La sindaca ha un problema serio. Nei cinque anni di mandato ha costruito all’interno dell’Amministrazione comunale una sua squadra di riferimento. Queste persone oggi rischiano di essere messe da parte dal nuovo sindaco per effetto dello spoil system – espressione orrenda – più o meno occulto, che funziona a tutti i livelli delle istituzioni quando avvengono cambi al vertice. La Raggi, quindi, è costretta a uscire dalla torre eburnea e scendere a patti con uno dei due sfidanti al ballottaggio. Ora, Roberto Gualtieri, pur di recuperare l’appoggio dell’altro sconfitto al primo turno, Carlo Calenda, si è impegnato a fare piazza pulita dell’apparato che ha sostenuto la sindaca durante il suo mandato. È Calenda che gli ha chiesto pubblicamente discontinuità con il recente passato. A Virginia, se volesse tutelare qualcuna delle risorse che ha avuto al suo fianco, resterebbe la strada obbligata dell’accordo con Enrico Michetti. D’altro canto, il candidato del centrodestra, che ha dichiarato ripetutamente di non avercela con nessuno e di non aver attaccato nessuno nel corso della campagna elettorale, mostra di essere l’uomo di mondo in grado di risolvere al meglio il problema che assilla la Raggi. Non sappiamo se Michetti, come Totò, abbia fatto tre anni di militare a Cuneo o se, constatando dove si fosse concentrato il grosso del consenso della sindaca sconfitta, si sia fatto due conti e abbia concluso che un patto con lei lo agevolerebbe nella volata finale per il Campidoglio. Certo è che i due si siano visti per un caffè. E hanno cordialmente chiacchierato.
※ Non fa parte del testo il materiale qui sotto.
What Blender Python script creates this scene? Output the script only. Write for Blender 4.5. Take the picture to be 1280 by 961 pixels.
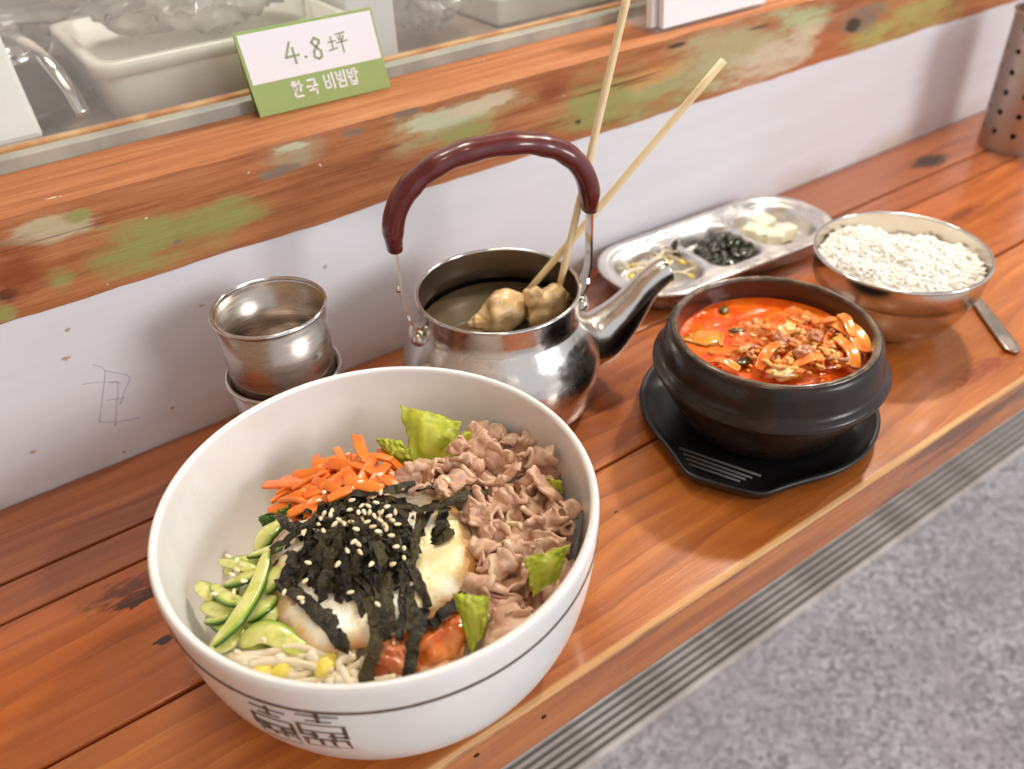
import bpy, bmesh, math, random
from mathutils import Vector, Matrix, noise
rnd = random.Random(11)
PI = math.pi
for o in list(bpy.data.objects): bpy.data.objects.remove(o)
scene = bpy.context.scene
COL = scene.collection

# ------------------------------------------------------------------ camera
CAM = Vector((0, 0, .36))
ROT = Matrix(((0.817140822, 0.373095131, -0.439409717),
              (-0.575201468, 0.477848768, -0.663930588),
              (-0.037737878, 0.795273901, 0.605074603)))
FPX = 1090.0
cd = bpy.data.cameras.new('camera'); cam = bpy.data.objects.new('camera', cd); COL.objects.link(cam)
cam.matrix_world = Matrix.Translation(CAM) @ ROT.to_4x4()
cd.sensor_width = 36; cd.sensor_fit = 'HORIZONTAL'; cd.lens = FPX / 1280 * 36
cd.clip_start = .01; cd.clip_end = 100
cd.dof.use_dof = True; cd.dof.focus_distance = .43; cd.dof.aperture_fstop = 7.0
scene.camera = cam

# ------------------------------------------------------------------ light
w = bpy.data.worlds.new('world'); scene.world = w; w.use_nodes = True
bg = w.node_tree.nodes['Background']; bg.inputs[0].default_value = (.95, .965, 1.0, 1); bg.inputs[1].default_value = 1.05
def sun(name, frm, energy, col, angle):
    l = bpy.data.lights.new(name, 'SUN'); l.energy = energy; l.color = col; l.angle = math.radians(angle)
    o = bpy.data.objects.new(name, l); COL.objects.link(o)
    o.rotation_euler = Vector(frm).to_track_quat('Z', 'Y').to_euler(); return o
def lamp(name, loc, energy, col, size):
    l = bpy.data.lights.new(name, 'POINT'); l.energy = energy; l.color = col; l.shadow_soft_size = size
    o = bpy.data.objects.new(name, l); COL.objects.link(o); o.location = loc; return o
sun('street_daylight', (.50, -1, .42), 1.7, (1, .98, .97), 20)
lamp('pendant_and_fill', (.92, .49, .82), 30, (1, .90, .76), .03)
lamp('pendant_and_fill', (.05, -.05, 1.75), 15, (1, .84, .64), .10)  # fill light added to warm the left side, no known lamp there
lamp('kitchen_fill', (.35, .80, 1.2), 48, (1, .93, .85), .15)  # light added to brighten the kitchen, its source is not seen
scene.view_settings.view_transform = 'Standard'; scene.view_settings.look = 'None'
scene.view_settings.exposure = -0.33; scene.view_settings.gamma = 1.0
scene.view_settings.use_curve_mapping = False

# ------------------------------------------------------------------ helpers
def ray(px, py): return ROT @ Vector((px - 640, -(py - 480.5), -FPX))
def onz(px, py, z):
    d = ray(px, py); return CAM + d * ((z - CAM.z) / d.z)
def ony(px, py, y):
    d = ray(px, py); return CAM + d * ((y - CAM.y) / d.y)
def lin(c):
    return tuple(((v / 255) / 12.92 if v / 255 <= .04045 else ((v / 255 + .055) / 1.055) ** 2.4) for v in c[:3]) + (1,)
def nz(x, y, z=0): return noise.noise(Vector((x, y, z)))
def lerp(a, b, t): return a + (b - a) * t
def smooth01(t): t = max(0, min(1, t)); return t * t * (3 - 2 * t)
ORG = {}
def obj(name, verts, faces, m, parent=None, smooth=True, org=None, attr=None, uniq=None):
    """one mesh object; verts in world space, origin moved to org (default: bottom centre)"""
    V = [Vector(v) for v in verts]
    if org is None:
        xs = [v.x for v in V]; ys = [v.y for v in V]; zs = [v.z for v in V]
        org = Vector(((min(xs) + max(xs)) / 2, (min(ys) + max(ys)) / 2, min(zs)))
    org = Vector(org)
    me = bpy.data.meshes.new(name); me.from_pydata([v - org for v in V], [], faces)
    if smooth: me.polygons.foreach_set('use_smooth', [True] * len(me.polygons))
    if attr is not None:
        a = me.attributes.new('edge', 'FLOAT', 'POINT'); a.data.foreach_set('value', [float(t) for t in attr])
    me.update()
    o = bpy.data.objects.new(name, me); COL.objects.link(o)
    if m: me.materials.append(m)
    if parent:
        o.parent = parent; o.location = org - ORG[parent.name]
    else: o.location = org
    ORG[o.name] = org
    return o
def empty(name, loc):
    o = bpy.data.objects.new(name, None); COL.objects.link(o); o.location = loc; ORG[o.name] = Vector(loc)
    o.empty_display_size = .02; return o
def tag(o, label=None, cat=None, group=None, kind=None):
    if label: o['label'] = label
    if cat: o['category'] = cat
    if group: o['group'] = group
    if kind: o['kind'] = kind
    return o
def fixnorm(o):
    bm = bmesh.new(); bm.from_mesh(o.data); bmesh.ops.recalc_face_normals(bm, faces=bm.faces); bm.to_mesh(o.data); bm.free(); return o
def solid(o, t, sub=0, off=0):
    md = o.modifiers.new('s', 'SOLIDIFY'); md.thickness = t; md.offset = off
    if sub:
        md = o.modifiers.new('b', 'SUBSURF'); md.levels = sub; md.render_levels = sub
    return o
def bevel(o, wdt, seg=2):
    md = o.modifiers.new('v', 'BEVEL'); md.width = wdt; md.segments = seg; md.limit_method = 'ANGLE'; return o
def box(x0, x1, y0, y1, z0, z1):
    v = [(x, y, z) for z in (z0, z1) for y in (y0, y1) for x in (x0, x1)]
    return v, [(0, 2, 3, 1), (4, 5, 7, 6), (0, 1, 5, 4), (2, 6, 7, 3), (0, 4, 6, 2), (1, 3, 7, 5)]
def bx(name, x0, x1, y0, y1, z0, z1, m, parent=None, bev=0, **k):
    v, f = box(x0, x1, y0, y1, z0, z1); o = obj(name, v, f, m, parent, smooth=False, **k)
    if bev: bevel(o, bev)
    return o
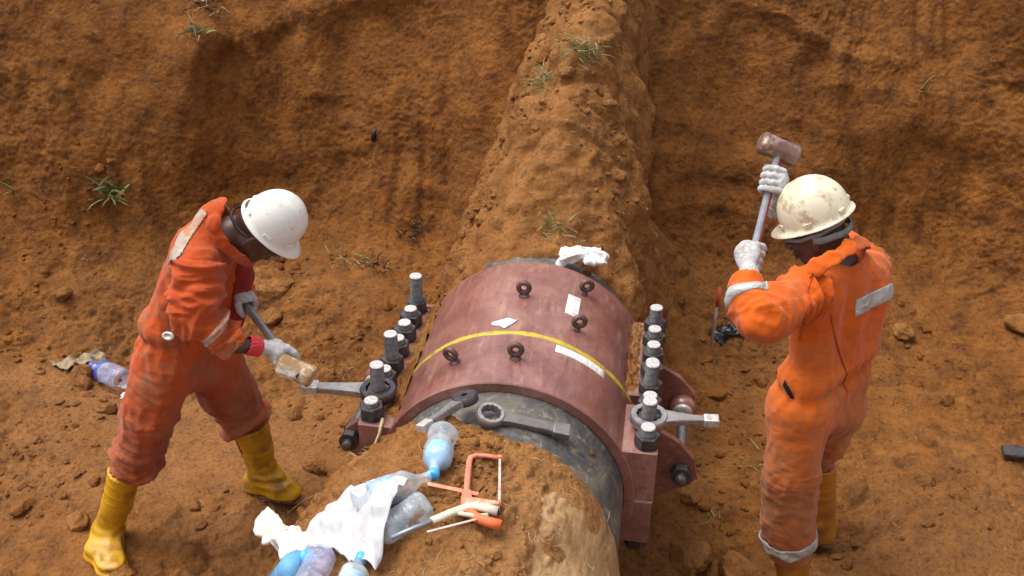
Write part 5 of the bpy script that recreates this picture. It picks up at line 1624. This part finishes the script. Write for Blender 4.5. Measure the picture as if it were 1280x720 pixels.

C’è poi la questione interna al Movimento. Il flop elettorale del Cinque Stelle è un colpo alla leadership di Giuseppe Conte. Il malcontento serpeggia a tutti i livelli in quella che fu l’armata grillina. In molti di loro resta forte la tentazione di smarcarsi dal Governo Draghi. D’altronde, l’ennesima capriola non sarebbe una novità, vista l’attitudine acrobatica dimostrata in questi anni dai “moralizzatori” della vita pubblica. Il problema, però, è di non far saltare il banco giacché tutti i parlamentari grillini, qualsiasi cosa pensino del loro nuovo capo, su un punto si ritrovano graniticamente compatti: salvare la cadrega fino alla fine della legislatura. E poi non basta mugugnare: occorrono un progetto politico e una figura di leader edibili per l’opinione pubblica. Finora i dissidenti hanno sperato nella “discesa in campo” di Alessandro Di Battista. Tempo perso, lui è una sorta di Godot beckettiano. Se Giuseppe Conte è il temporeggiatore inconcludente, il “Godot” grillino è l’incertezza fatta persona. Al contrario, Virginia Raggi è cocciuta e tignosa, e ha un’ambizione smisurata. In fin dei conti, è lei il profilo giusto di guastafeste che può fare saltare i piani della combriccola di Conte.

Vincenzo Spadafora, grillino di punta della prima ora, cresciuto nella bambagia dei circoli mastelliani in Campania, di politica se ne intende. Perciò, se lui pronostica che “prima o poi Conte dovrà fare delle scelte, sulla segreteria e sull’identità del partito, ed è normale che quelle scelte provocheranno divisioni e fratture”, c’è da prenderlo sul serio. Intanto, la Raggi a Roma ci vive. Gli altri, i “the others”, quelli che stanno con l’avvocato di Volturara Appula, stiano attenti a non restare imbottigliati da qualche parte, lontani dalla Capitale. Sai che fregatura sognare di restare a bivaccare nei “sacri palazzi” di Roma e, invece, finire la spericolata ma lucrosa avventura politica su un binario morto della stazione di Orte, dopo una penosa gita fuoriporta in quel di Napoli.